Cowan:  Yeah.  Uh. You know, I did the best I could and I ran into some tough breaks and I couldn’t keep the business going.

The contractor disputes homeowner Ed Shimmon’s version of what happened, including that he asked for a loan. To hear Cowan tell it, he says he’s a victim of circumstance.

But his former clients allege they’re the victims— that Cowan used their money to pay bills from other projects. That’s illegal in California. Cowan didn’t address that allegation, but did admit he didn’t run his business properly.

Cowan: You know, in this business, every now and then contractors are gonna find themselves upside down.

Corderi: By "upside down," do you mean taking money from one job and putting it into another job?

Cowan: I mean that we were on a negative cash flow basis.

Corderi:  So that meant you were asking for money and using it elsewhere.

Cowan: Uh-uh. Instead of paying the bills at 30 days, I was paying it at 60 days.

Corderi:  But it was worse than that. What these people feel like is that they’ve been defrauded. How do you see it?   I’m just trying to understand..

Cowan:  Cost overruns.

Corderi:  That you don’t account for. That’s so bad you have to leave families in the hole?

Cowan:  (nods in agreement)  I wish...

Corderi:  Cost overruns are a normal part of contracting right?

Cowan nods yes.

Corderi: How did it become a runaway train?  Were you just incompetent?

Cowan:  There was just a lot of them at the same time.  A lot of things that were difficult to foresee.

And what does he have to say to the homeowners he abandoned?

Corderi:  So what? So it’s over now for you? You’ve declared bankruptcy, these people owe hundreds of thousands of dollars, end of story?

Cowan: If there was something I could do to make it right, I would do it. I’m not in a position to make it right.

Cowan says he’s no longer the contractor on the construction job where we found, and that the owners are paying him a salary just to manage the project.

Corderi: Do these people know everything that happened?

Cowan:  Oh yeah. 

Corderi: And that hasn’t affected your business relationship with them?

Cowan:  We did the best we could with the situation.  You know.?  By me staying on here.  It helps to mitigate their loss.

We spoke to the owners of the house and they say although Cowan cost them hundreds of thousands of dollars, they felt they had little choice but to pay him to finish.

They agreed to sit down for an interview but cancelled when they say Cowan said he would walk off the job if they cooperated with Dateline. 

As for Ed Shimmon and his family, an 18-month project stretched into 3 years and they say the contractor’s mismanagement forced them to spend $1.5 million dollars more than they’d planned.  Their house still isn’t finished. And neither is Mimi Chang’s home.

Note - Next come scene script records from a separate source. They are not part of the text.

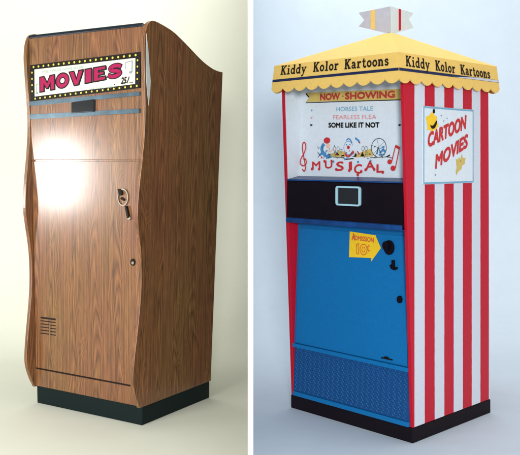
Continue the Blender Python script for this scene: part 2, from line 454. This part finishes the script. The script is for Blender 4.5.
m1.prism([(.120, 1.022), (.102, 1.014), (.098, 1.021), (.116, 1.031)], 'v', dv-.008, dv); m1.build('coin_slot', M['gap'], door)
m1 = MB(wf); m1.prism([(.092, .990), (.082, .992), (.068, .940), (.078, .936)], 'v', dv-.014, dv, .002); m1.build('coin_return', M['black_print'], door)
m1 = MB(wf); m1.prism([(.082, .941), (.064, .944), (.062, .932), (.076, .927)], 'v', dv-.009, dv, .001); m1.build('return_cup', M['chrome'], door)
lk = ring(MB(wf), .050, .738, .013, .016, dv-.006, dv).build('lock', M['gap'], door)
ring(MB(wf), .047, .735, .007, .007, dv-.009, dv-.006).build('lock_core', M['chrome'], lk)
m1 = MB(wf)
for i in range(6):
    z = .428-i*.0152
    th = .0085 if i == 0 else .0048
    for ua, ub in ((.616, .516),) if i in (0, 1) else ((.616, .560), (.552, .516)):
        m1.prism([(ua, z-th/2), (ub, z-th/2+.001), (ub, z+th/2+.001), (ua, z+th/2)], 'v', dv-.0006, dv+.0005)
m1.build('vent', M['gap'], door)

# ------------------------------------------------------------------ kiosk
kio = empty('movie_kiosk', (.6551, 3.5406, 0), 46., 'red and white striped movie kiosk with blue door and scalloped yellow roof', 'movie kiosk')
k = warp_kiosk
MB(k).box(0, W2, -.012, .612, 0, .064, .003).build('plinth', M['plinth_dark'], kio)
def fe(z): return -.006-.046*z                # front edge of the side panels leans forward going up
sp = [(fe(.066), .066), (fe(1.64), 1.64), (.592, 1.64), (.605, .066)]
for u0, u1, outer in ((0, .018, True), (W2-.018, W2, True)):
    o = MB(k).prism(sp, 'u', u0, u1, .002).build('side_panel', [M['red'], M['stripe']], kio)
    for p in o.data.polygons:
        big = abs(p.normal.x) > .9
        if big and ((u0 == 0 and p.normal.x > 0) or (u0 > 0 and p.normal.x < 0)): p.material_index = 1
MB(k).box(.0185, W2-.0185, .57, .588, .066, 1.63).build('back_panel', M['red'], kio)
# marquee in its white recess
mq = MB(k).box(.0187, W2-.0187, .030, .040, 1.118, 1.635).build('marquee', M['white'], kio)
m1 = MB(k)
for ua, ub in ((.0182, .0200), (W2-.0200, W2-.0182)):
    m1 = MB(k); m1.prism([(fe(1.11)+.004, 1.1095), (fe(1.6)+.004, 1.60), (.0292, 1.60), (.0292, 1.1235)], 'u', ua, ub)
    m1.build('recess_liner', M['liner'], mq)
mf = front_face(.030)
m1 = MB(k); ik = Ink(m1, mf, .0006)
zl, zr = 1.495, 1.481
ik.poly([(.655, 1.524), (.120, 1.510), (.040, 1.508), (.056, 1.486), (.040, 1.462), (.655, 1.480), (.632, 1.502)])
m1.build('banner', M['yellow_pale'], mq)
m1 = MB(k); ik = Ink(m1, mf, .0014)
ik.text('NOW', .560, 1.485, .440, 1.482, .028, .09); ik.text('SHOWING', .405, 1.481, .125, 1.474, .028, .09)
ik.disc(.420, 1.495, .004, 8)
m1.build('banner_lettering', M['banner_ink'], mq)
m1 = MB(k); ik = Ink(m1, mf, .0012)
ik.ribbon([(.655, 1.522), (.634, 1.502)], .006); ik.ribbon([(.655, 1.4765), (.400, 1.470), (.038, 1.460)], .004)
ik.ribbon([(.058, 1.486), (.040, 1.505)], .006); ik.ribbon([(.085, 1.494), (.066, 1.500)], .006)
ik.text('SOME LIKE IT NOT', .508, 1.353, .210, 1.345, .0215, .075)
ik.poly([(.624, 1.374), (.608, 1.368), (.624, 1.360)])
ik.poly([(.104, 1.358), (.088, 1.352), (.104, 1.346)])
m1.build('black_lettering', M['black_print'], mq)
m1 = MB(k); ik = Ink(m1, mf, .0012)
ik.text('HORSES TALE', .460, 1.427, .245, 1.421, .0200, .012); ik.disc(.616, 1.438, .0055, 8); m1.build('blue_lettering', M['teal_ink'], mq)
m1 = MB(k); ik = Ink(m1, mf, .0012)
ik.text('FEARLESS FLEA', .480, 1.390, .226, 1.383, .0195, .010); ik.poly([(.622, 1.408), (.609, 1.402), (.622, 1.396)]); m1.build('pink_lettering', M['pink_ink'], mq)
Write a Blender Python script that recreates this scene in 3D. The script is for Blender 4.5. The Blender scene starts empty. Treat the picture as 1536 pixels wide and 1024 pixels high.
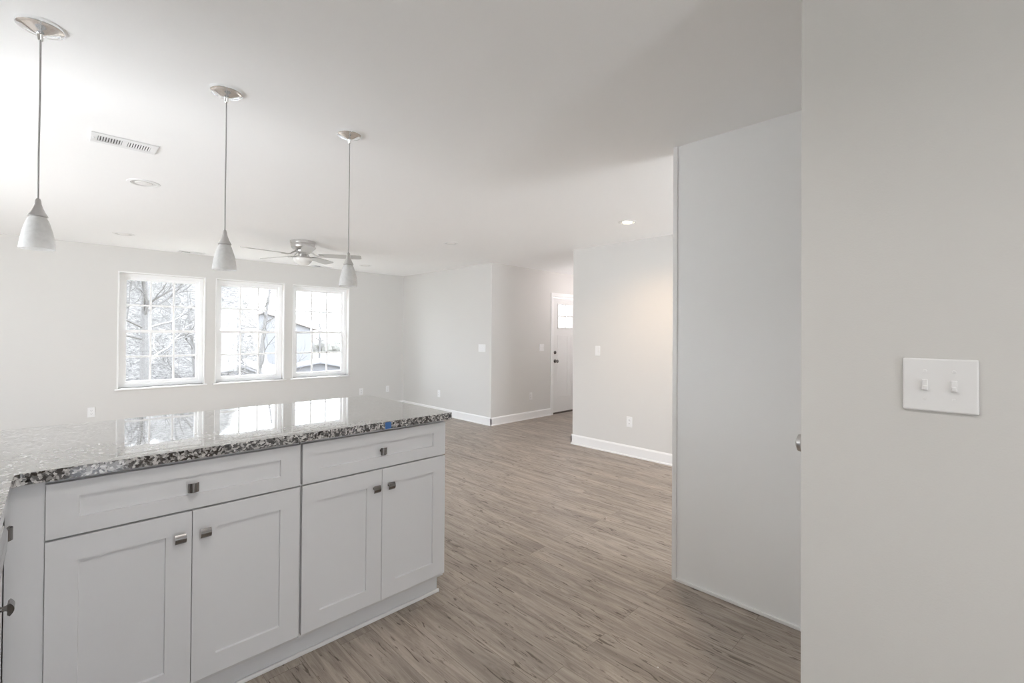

Learning from costly mistakes
All of these people learned some tough and costly lessons about the contracting business. There are some measures you can take to avoid repeating their mistakes:

  • Check the contractor’s license and business history for red flags such as bankruptcy. Ed Shimmon did almost no homework. "I didn’t even check the guy had a business license or a contractor’s license.  I mean, stupid, it’s triple stupid," he says.
  • Also, never give more than 10 percent as a down payment and only make payments in scheduled increments.  Some experts even recommend paying subcontractors directly to make sure they get paid.
  • Finally, consider requiring the contractor to furnish a bond—a kind of insurance policy.  If the job isn’t finished, you’re covered.

In the end, taking precautions may prevent a dream home from morphing into a money pit... or worse.

"Everyone talks about the money. Not that the money is not important," says Ed Shimmon. "It’s the time and the energy and the stress that it puts on the family."